Understood in this context and with these definitions in mind my terminology was accurate in referring to real individuals, not fictional monstrous creatures, who find identity, community, and at times spiritual meaning through the vampire motif. Therefore, the media was inaccurate in perpetuating stereotypes of vampires and for drawing upon outdated understandings of alternative identity subcultures and new religions, a situation made worse by the inclusion of satanic panic elements, all of which was accurately summarized in the statement from the Atlanta Vampire Alliance reproduced in my blog post.

For those interested in further resources on this specific and related topics I recommend:

Joseph Laycock, Vampires Today: The Truth About Modern Vampirism (Praeger, 2009)

Christopher Partridge, The Re-Enchantment of the West: Alternative Spiritualities, Sacralization, Popular Culture, and Occulture, Vol. 1 (T & T Clark International, 2005)

Em McAvan, The Postmodern Sacred: Popular Culture Spirituality in the Genres of Science Fiction, Fantasy, and Fantastic Horror (dissertation, Murdoch University, 2007)

Octarine Valur said...

Great comeback on that!

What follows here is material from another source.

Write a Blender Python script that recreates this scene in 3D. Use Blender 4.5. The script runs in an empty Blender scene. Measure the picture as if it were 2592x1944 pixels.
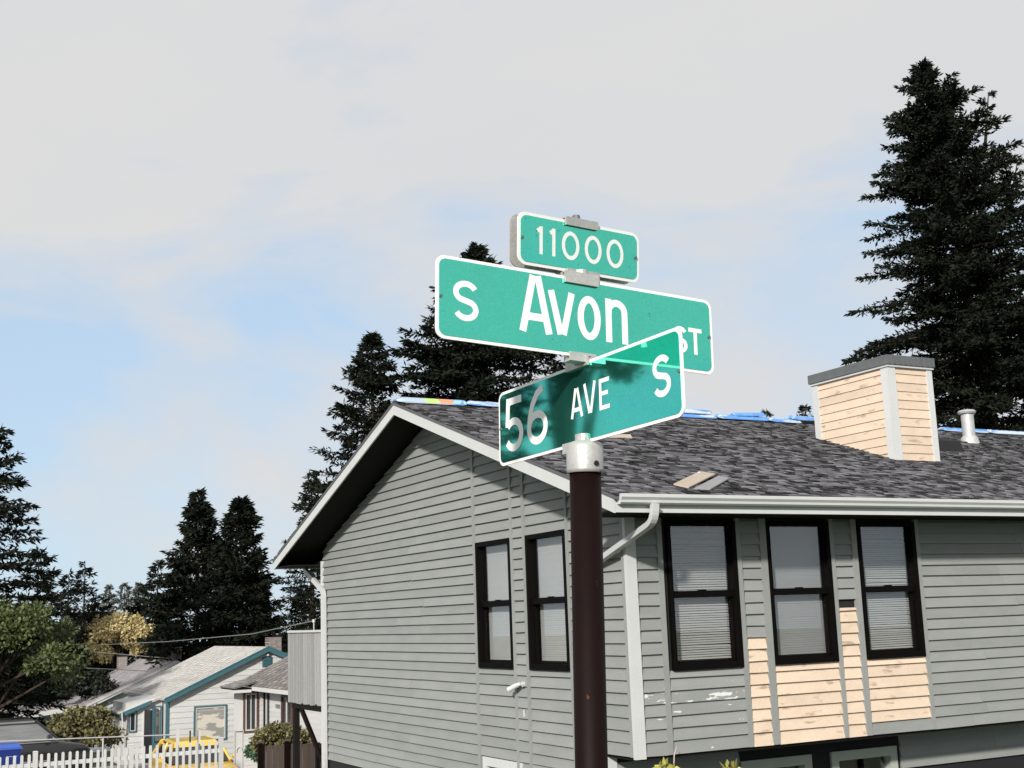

Nice to see somebody on the outside knowing something about the VC.

One of the sites/news agencies that covered the Shelby Ellis story and which was until recently very critical of the VC is Top Secret Writers.

Despite the girl having simply run away from home to escape strict parenting, being found completely unharmed and staying with a boyfriend – and not actually having a single thing to do with the Vampyre Community at all, not one single correction or apology was made to a global community who felt offended and unfairly stigmatized by the claims of Shellby Ellis being abducted by the so-called "vampire cult”.

On Dec 16 Ryan Dube of TSW, who had written several very critical and hostile articles on the VC up to that point, participated in an open discussion with members of the VC and found something which completely changed his perceptions of our community. This is a link to his follow-up article: Ryan Dube has subsequently also interviewed Joe Laycock whom you mentioned.